I printed off this phenomenal guide and realized there are only 10 years of learning-forms on the complete tracker for the parent. Is there ever going to be 2 additional slots in the forms 1-4, to “match” CM’s forms to “grade levels”? Thank you so much for creating this AND for sharing it freely!
Christi says
Hi, I would love to see these guidelines and logs for students on recitation…the link above is not working for me. Is there another way to obtain these from you? Thank you very much. I am enjoying looking around your site.
sageparnassus says
Thanks for reaching out, Christi! I needed to update that link, so I really appreciate it! Please try clicking on the box again – the link should now work.
Warmly,
Nancy
Christi says
Thank you Nancy for your quick reply and updating the link for us! I just printed the guidelines -these are going to be wonderful to have, I sincerely appreciate! Thank you 🙂
Traci says
Thank you for these posts on recitation. They were very helpful regarding the purpose, value and the implementation of recitation in our schedule. I am struggling, though, on how to “do” recitation with a Form 2 student who is not a fluent reader, without reading it to her and having her say it back. She has dyslexia and while I don’t want her to miss out on this part of the feast, I am not sure how to implement it with a non reader. Do you have any thoughts?
Mariana Mastracchio says
So thankful for this resource and for your revision Maria!
Megan says
Hi there! Thank you for these resources. As I looked at the “recitation term guidelines” I am struggling to picture how to implement this in day-to-day life. It says for Form 1 there ought to be 2 OT, 2 NT, 1 psalm, 2 hymns, and 1 poem in a term. So that is 8 recitation pieces in what I assume is a 12 week term? So do you have your child recite multiple pieces a day? Or do a rotation where you do each piece about every week-and-a-half? It seems like so many pieces to keep straight! Any advice would be appreciated. Thank you.
Maria Bell says
Hi Megan! It certainly does seem like a lot of content at first glance. I am glad you asked about it, so that I can hopefully help with any uncertainties you may have about starting recitation because of this.

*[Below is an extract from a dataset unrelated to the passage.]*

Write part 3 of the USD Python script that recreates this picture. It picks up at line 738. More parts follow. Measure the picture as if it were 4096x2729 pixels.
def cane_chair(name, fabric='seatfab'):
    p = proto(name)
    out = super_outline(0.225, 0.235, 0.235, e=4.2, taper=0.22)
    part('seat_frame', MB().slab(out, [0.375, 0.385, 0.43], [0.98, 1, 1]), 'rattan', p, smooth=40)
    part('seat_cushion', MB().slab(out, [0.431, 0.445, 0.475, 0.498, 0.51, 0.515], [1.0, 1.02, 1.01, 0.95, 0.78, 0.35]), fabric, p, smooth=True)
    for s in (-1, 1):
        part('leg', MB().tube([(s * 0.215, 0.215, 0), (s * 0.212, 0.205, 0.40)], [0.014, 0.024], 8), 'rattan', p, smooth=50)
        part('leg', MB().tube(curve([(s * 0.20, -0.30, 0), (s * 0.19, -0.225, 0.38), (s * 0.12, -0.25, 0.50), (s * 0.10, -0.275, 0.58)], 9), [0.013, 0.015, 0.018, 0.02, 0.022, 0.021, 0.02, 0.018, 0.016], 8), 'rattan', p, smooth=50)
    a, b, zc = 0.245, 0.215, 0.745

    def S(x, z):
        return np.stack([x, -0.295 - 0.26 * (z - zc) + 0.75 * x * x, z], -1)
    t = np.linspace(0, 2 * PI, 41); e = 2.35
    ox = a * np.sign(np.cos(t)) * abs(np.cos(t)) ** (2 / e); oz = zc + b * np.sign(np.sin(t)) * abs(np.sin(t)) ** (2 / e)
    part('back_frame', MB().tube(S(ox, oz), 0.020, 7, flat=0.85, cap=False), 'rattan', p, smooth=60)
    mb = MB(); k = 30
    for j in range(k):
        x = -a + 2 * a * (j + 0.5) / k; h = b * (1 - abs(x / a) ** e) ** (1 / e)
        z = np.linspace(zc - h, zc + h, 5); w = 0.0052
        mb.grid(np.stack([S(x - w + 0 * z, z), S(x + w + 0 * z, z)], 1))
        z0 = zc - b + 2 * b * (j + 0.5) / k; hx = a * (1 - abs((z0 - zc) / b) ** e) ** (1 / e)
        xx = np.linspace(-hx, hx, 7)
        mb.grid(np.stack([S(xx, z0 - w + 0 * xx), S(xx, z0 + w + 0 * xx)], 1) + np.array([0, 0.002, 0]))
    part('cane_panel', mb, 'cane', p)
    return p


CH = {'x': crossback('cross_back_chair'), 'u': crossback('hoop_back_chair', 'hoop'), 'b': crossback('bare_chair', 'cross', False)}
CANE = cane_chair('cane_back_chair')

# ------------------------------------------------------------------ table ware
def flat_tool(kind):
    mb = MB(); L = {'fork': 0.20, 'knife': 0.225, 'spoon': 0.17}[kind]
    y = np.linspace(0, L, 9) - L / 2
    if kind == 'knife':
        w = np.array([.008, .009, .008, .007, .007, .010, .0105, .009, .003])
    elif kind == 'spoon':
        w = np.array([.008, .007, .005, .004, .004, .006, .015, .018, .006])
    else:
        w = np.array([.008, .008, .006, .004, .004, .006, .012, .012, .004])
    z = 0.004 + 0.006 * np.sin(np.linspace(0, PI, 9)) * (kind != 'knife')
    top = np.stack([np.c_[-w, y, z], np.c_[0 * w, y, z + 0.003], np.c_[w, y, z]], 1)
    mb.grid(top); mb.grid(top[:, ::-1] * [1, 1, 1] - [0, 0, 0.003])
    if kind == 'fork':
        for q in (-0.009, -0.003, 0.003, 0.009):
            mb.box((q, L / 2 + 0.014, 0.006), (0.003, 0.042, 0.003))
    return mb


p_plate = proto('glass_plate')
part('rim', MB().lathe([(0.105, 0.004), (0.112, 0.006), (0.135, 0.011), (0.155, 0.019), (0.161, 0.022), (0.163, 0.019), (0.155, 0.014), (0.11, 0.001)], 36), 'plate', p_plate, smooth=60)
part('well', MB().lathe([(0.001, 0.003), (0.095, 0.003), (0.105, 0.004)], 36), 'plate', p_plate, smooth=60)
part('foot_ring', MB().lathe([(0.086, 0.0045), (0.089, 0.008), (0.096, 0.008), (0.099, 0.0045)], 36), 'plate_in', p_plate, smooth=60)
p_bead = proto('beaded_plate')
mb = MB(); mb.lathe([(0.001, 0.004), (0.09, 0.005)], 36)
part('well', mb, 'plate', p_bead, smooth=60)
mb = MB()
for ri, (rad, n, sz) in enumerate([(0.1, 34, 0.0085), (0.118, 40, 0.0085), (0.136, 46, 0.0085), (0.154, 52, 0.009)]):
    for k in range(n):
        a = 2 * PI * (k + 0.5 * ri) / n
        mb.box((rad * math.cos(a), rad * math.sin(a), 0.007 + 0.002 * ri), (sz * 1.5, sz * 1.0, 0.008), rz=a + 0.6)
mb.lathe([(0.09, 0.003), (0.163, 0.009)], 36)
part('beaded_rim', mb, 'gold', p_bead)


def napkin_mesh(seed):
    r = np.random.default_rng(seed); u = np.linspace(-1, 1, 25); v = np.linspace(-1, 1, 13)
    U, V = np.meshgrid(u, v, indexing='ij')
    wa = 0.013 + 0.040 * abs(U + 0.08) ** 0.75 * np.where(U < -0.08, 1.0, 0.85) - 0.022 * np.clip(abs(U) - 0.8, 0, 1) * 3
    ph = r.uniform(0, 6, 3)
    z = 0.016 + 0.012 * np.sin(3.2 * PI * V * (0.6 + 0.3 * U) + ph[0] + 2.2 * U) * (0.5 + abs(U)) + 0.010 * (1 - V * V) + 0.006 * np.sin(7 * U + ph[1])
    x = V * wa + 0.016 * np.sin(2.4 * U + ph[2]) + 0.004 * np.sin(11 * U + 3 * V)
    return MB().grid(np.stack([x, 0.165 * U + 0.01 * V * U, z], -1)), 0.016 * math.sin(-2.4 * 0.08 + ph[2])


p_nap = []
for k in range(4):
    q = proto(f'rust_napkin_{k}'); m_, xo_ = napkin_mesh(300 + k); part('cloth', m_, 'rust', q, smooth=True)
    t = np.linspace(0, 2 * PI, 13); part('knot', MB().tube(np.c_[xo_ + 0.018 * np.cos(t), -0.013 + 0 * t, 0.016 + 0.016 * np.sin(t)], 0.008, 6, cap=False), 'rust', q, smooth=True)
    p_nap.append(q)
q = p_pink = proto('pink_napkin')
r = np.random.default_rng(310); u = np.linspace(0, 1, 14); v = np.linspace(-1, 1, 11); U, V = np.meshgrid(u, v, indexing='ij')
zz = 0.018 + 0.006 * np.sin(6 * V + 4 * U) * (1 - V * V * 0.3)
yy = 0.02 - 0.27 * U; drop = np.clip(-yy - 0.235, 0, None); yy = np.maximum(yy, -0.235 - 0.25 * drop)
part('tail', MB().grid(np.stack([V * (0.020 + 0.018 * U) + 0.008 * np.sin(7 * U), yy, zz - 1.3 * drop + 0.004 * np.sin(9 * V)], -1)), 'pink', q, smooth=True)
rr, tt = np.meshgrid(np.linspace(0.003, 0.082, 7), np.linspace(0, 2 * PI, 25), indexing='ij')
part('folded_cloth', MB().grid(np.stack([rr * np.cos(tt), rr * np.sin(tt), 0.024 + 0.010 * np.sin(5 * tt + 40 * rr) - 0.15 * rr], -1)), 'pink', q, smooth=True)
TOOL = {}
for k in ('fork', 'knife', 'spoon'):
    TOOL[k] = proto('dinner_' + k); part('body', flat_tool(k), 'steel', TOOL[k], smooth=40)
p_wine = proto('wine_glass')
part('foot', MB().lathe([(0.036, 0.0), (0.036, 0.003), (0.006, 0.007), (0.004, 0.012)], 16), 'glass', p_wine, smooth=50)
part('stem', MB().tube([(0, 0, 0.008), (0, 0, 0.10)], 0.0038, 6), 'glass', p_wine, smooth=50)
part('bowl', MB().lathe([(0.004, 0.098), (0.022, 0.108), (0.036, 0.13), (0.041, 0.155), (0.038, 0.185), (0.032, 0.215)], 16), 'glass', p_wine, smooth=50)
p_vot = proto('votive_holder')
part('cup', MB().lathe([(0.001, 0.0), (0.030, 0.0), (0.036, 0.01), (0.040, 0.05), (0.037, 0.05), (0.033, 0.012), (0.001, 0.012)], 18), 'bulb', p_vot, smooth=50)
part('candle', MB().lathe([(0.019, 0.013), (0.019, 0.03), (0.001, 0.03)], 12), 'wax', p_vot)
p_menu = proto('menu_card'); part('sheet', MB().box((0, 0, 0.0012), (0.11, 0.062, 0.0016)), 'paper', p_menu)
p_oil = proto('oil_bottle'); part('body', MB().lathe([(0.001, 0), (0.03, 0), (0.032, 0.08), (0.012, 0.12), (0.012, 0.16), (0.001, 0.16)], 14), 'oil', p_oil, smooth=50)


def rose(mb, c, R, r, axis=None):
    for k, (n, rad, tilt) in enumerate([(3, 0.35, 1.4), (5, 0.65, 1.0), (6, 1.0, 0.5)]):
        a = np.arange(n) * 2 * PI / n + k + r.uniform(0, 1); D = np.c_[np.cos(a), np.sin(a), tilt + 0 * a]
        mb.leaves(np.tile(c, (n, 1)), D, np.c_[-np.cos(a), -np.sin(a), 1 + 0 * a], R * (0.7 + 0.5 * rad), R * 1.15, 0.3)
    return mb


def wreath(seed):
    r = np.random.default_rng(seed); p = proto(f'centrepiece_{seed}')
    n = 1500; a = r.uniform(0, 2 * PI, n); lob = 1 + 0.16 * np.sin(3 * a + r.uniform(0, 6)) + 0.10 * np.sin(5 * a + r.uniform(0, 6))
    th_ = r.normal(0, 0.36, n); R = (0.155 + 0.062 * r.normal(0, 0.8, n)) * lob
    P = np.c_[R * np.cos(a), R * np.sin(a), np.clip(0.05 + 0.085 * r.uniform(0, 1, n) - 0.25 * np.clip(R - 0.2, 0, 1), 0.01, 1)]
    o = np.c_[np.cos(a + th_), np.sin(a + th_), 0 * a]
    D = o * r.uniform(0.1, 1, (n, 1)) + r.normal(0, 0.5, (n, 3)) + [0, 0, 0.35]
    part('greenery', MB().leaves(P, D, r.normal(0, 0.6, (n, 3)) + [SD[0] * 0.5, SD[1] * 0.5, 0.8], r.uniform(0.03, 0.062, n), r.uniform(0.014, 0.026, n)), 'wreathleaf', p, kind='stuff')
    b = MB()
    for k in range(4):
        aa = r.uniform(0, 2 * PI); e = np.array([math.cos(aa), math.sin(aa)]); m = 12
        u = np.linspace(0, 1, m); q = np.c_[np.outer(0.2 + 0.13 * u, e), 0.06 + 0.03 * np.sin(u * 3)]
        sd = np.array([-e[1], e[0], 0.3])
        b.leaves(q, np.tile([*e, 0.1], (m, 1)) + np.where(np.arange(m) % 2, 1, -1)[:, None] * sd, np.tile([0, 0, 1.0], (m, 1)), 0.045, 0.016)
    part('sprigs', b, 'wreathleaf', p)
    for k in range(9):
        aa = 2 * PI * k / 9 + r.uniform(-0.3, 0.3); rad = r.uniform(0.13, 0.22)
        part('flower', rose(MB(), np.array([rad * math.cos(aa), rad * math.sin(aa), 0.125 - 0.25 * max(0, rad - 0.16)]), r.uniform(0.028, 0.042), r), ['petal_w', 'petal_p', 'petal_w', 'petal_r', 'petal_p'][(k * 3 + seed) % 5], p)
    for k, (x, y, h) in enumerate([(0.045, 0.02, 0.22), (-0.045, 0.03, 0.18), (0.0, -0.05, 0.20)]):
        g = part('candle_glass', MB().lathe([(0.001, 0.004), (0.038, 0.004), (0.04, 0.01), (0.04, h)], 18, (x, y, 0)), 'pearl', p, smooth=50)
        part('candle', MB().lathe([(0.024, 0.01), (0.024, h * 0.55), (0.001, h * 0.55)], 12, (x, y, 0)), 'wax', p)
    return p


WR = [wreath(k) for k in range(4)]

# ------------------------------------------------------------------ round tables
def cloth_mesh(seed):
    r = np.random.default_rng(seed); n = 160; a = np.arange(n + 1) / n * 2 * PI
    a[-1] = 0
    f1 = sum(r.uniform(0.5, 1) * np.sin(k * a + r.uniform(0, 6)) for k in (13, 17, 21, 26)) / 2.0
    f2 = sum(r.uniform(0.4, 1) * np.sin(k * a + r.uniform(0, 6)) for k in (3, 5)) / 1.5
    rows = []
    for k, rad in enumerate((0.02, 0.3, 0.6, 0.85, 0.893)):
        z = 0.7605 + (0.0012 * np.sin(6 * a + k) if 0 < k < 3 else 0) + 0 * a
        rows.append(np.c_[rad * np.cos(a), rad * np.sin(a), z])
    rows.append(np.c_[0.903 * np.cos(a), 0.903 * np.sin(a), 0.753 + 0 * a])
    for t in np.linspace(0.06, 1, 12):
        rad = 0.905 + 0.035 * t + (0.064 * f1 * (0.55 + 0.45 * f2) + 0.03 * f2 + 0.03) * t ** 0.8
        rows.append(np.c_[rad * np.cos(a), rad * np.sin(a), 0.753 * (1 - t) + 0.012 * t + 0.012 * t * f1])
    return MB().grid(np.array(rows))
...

Firstly, if you have a look at the PNEU timetables (i.e., the daily schedules for each form/grade, linked below), you will see that recitation, called “Repetition,” required only ten minutes in the school day, and in my experience, it often requires even less time than this. The main idea is that the child is reciting once each day of the school week, and that each recitation “lesson” includes only one piece. For a typical five-day school week, this would mean selecting five passages for a Form 1 student, for example. You could work it a few different ways. One way might be this: 1 OT passage and 1 NT passage and one hymn are recited in the first half of the term; the second OT passage, NT passage, and hymn are recited in the second half of the term, where the psalm and poem stay constant for the entire length of the term. Another way might be to recite only OT passages in the first half of the term and only NT passages in the second. Overall, the most important thing here is ideas and growing in knowledge and understanding; if we overload the student’s recitation schedule with too many passages in a given day or week, the ideas may be lost in the shuffle of it all. I would recommend sitting down with the pieces you have selected (excepting the poem, which is the student’s choice) and then looking over the entire term to determine the best way to portion it out weekly and daily for your family, keeping in mind the guiding principles and the examples from the PNEU. Please let me know if there is anything further I can clarify for you.
Maria Bell says
http://charlottemasonpoetry.org/parents-union-school-time-tables/
Erika says
Thank you so much for this! May you please share more on how to implement the recitation of Euclidean Proofs?
Maria Bell says
Hi Erika! Thank you for the question— it is so interesting, this recitation in geometry class, isn’t it? Charlotte Mason Poetry has lesson notes posted for a geometry class in which this proof recitation is called for: http://charlottemasonpoetry.org/notes-of-lessons-geometry-class-iv/ . If you read through the notes, you’ll find the recitation, though not strict memorization, is required of the students at the end of the lesson, after a good bit of work and has taken place and understanding has been established. I hope this is helpful! Do let me know if there is anything else I can clarify.
Debi Z says
Nancy,
I’d love to hear about how you do recitation with your community group! I have 3 form 3 children and 3 form 1 (along with 1 form 2 and 2 high schoolers) so hearing how others do this with large numbers of students would be super helpful to me!
sageparnassus says
Hi, Debi! We are still learning about this in our community group. Here is one example – for poetry, a stanza was assigned to each student from Coleridge’s Pixies poem. Over the course of 2 weeks, I first read the entire poem out loud and we talked a little about it. Then every day, each student read out loud or to themselves their stanza. They were to figure out how to most clearly read the poem, where the emphasis should be, what some of the words meant, etc. Then, when we gathered together 2 weeks later, we had the students recite their stanzas in order – so we read through the entire poem. Many had the words in front of them. For Shakespeare, their passages will be much longer and they will have many more weeks to be reading through it. Most everyone will have the Shakespeare committed to memory by the time we share our recitation pieces. An interesting exercise would be to record how they first read their pieces and then record them after they have worked with the words for a few weeks – quite an astounding difference, of course! I will also say that coming together and reading lines of a long poem can be a very moving experience for everyone. Does that help?